İngiltere hükümeti, gözlemcilerinin 16 Şubat seçimlerinde oy verme sırasında sandık merkezlerini ve sosyal medyayı izleyeceğini ve şiddeti teşvik edenlerinde kovuşturma ile karşı karşıya kalacağını söyledi. Şiddet girişimlerinin olması halinde bireyler için sonuçları olabileceğini ve bunların “İngiltere’ye seyahat etme kısıtlaması, Birleşik Krallık merkezi fonlarının kesilmesi ve uluslararası hukuk uyarınca kovuşturmaya yol açabilecekleri gibi yaptırımları içeriyor.

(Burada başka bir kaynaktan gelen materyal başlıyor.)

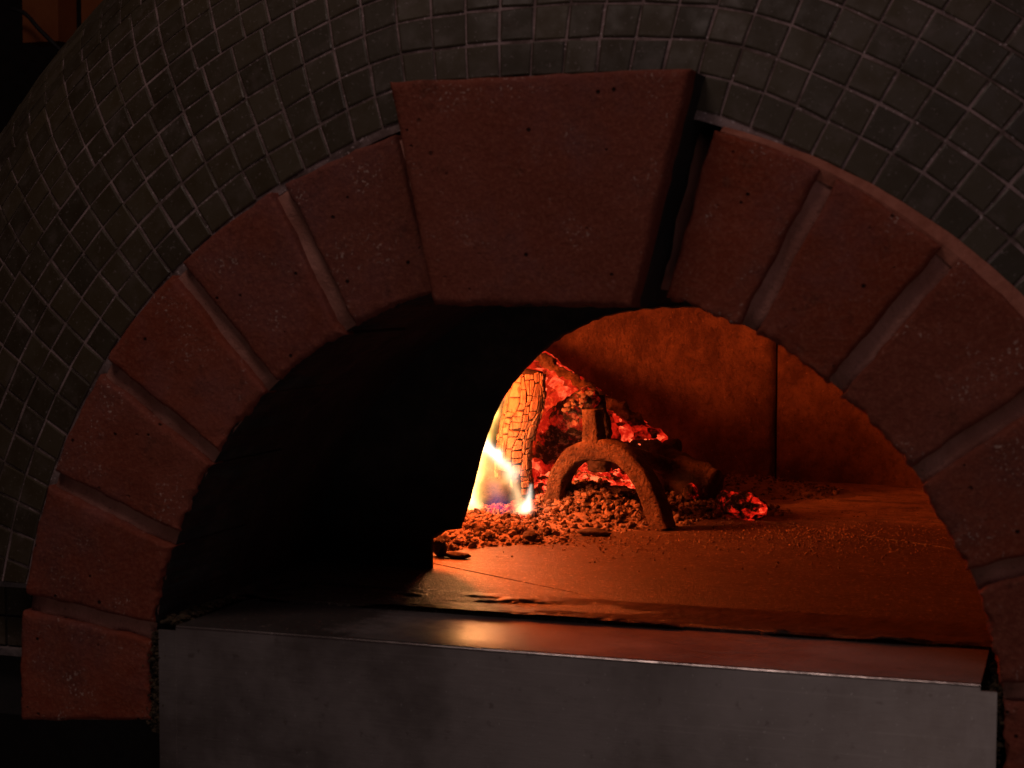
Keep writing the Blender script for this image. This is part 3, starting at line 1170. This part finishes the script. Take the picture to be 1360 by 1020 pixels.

Nijerya’nın kurumlarını desteklemenin yanı sıra, seçim şiddetini ve ilgili siyasi anlaşmazlıkları ön plana çıkarmak ve hafifletmek için yoğunlaştırılmış uluslararası diplomasiye açık bir ihtiyaç vardır. Batı Afrika Ülkeleri Ekonomik Topluluğu, Afrika Birliği, Amerika Birleşik Devletleri ve diğer uluslararası destekçileri, seçim sürecinin bağımsız bir şekilde tamamlanabilmesi için Nijerya kurumları ile koordineli çalışmalıdır.
Obama’nın haklı olarak söylediği gibi, Afrika’nın güçlü insanlara değil sağlam ve sistematik kurumlara ihtiyacı var. Demokratik süreçler, kurumlar ve güvenlik, yolsuzlukla mücadele ajansları bağımsız ve tarafsız olmaları için güçlendirilmelidir.